If the taxpayer satisfies the conditions for both of the roll-overs, the taxpayer can choose which of the roll-overs to apply. In making the choice, the taxpayer might consider the different ways in which the roll-overs operate.
If the taxpayer chooses roll-over under Subdivision 152-E of the ITAA 1997, a capital gain equal to the amount originally rolled over will be made if there is a change in the status of the replacement asset (CGT event J2 in section 104-185 of the ITAA 1997). A change of status might happen in this case if, for example, the replacement land is disposed of, or if it otherwise stops being an active asset of the taxpayer. This capital gain would be in addition to any capital gain or capital loss that is actually made from the replacement asset.

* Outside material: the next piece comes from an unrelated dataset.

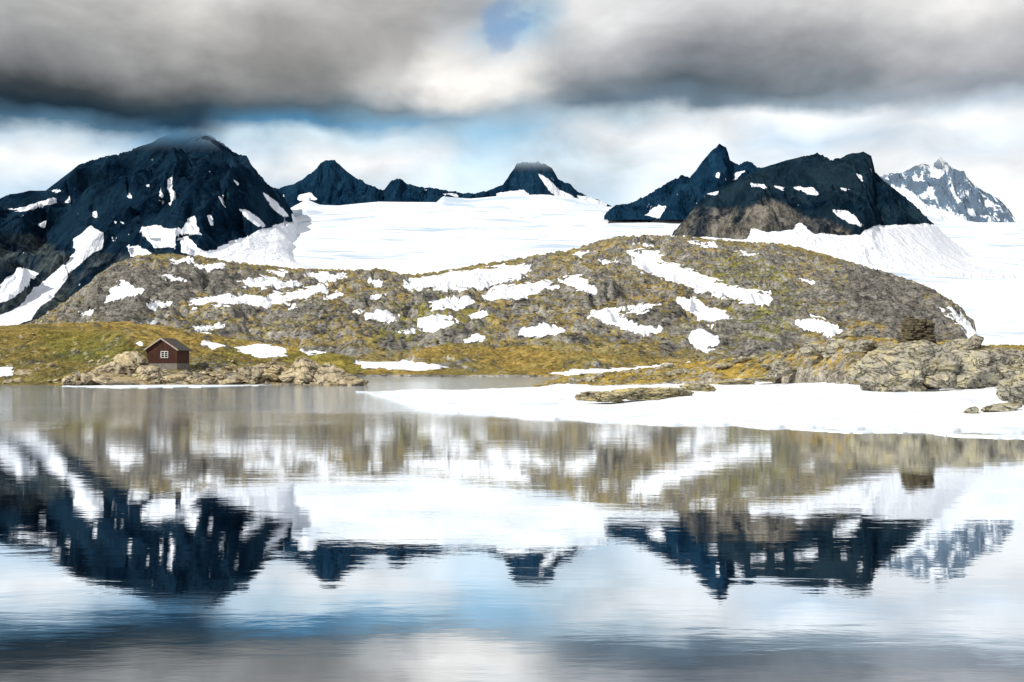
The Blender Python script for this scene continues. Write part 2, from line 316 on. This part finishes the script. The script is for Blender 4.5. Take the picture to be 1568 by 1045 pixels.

Roll-over under Subdivision 124-B of the ITAA 1997 operates in a different manner. There are special rules that limit the amount that you can include in the cost base and reduced cost base of the replacement asset. CGT event J2 does not apply to a capital gain that is rolled over under Subdivision 124-B of the ITAA 1997 so that the amount of the original capital gain will not crystallise if there is a subsequent change in the status of the replacement asset. The tax consequences for the replacement land will depend on its value relative to its cost base and reduced cost base (worked out under Subdivision 124-B of the ITAA 1997) when a later CGT event happens to it (for example, it is sold).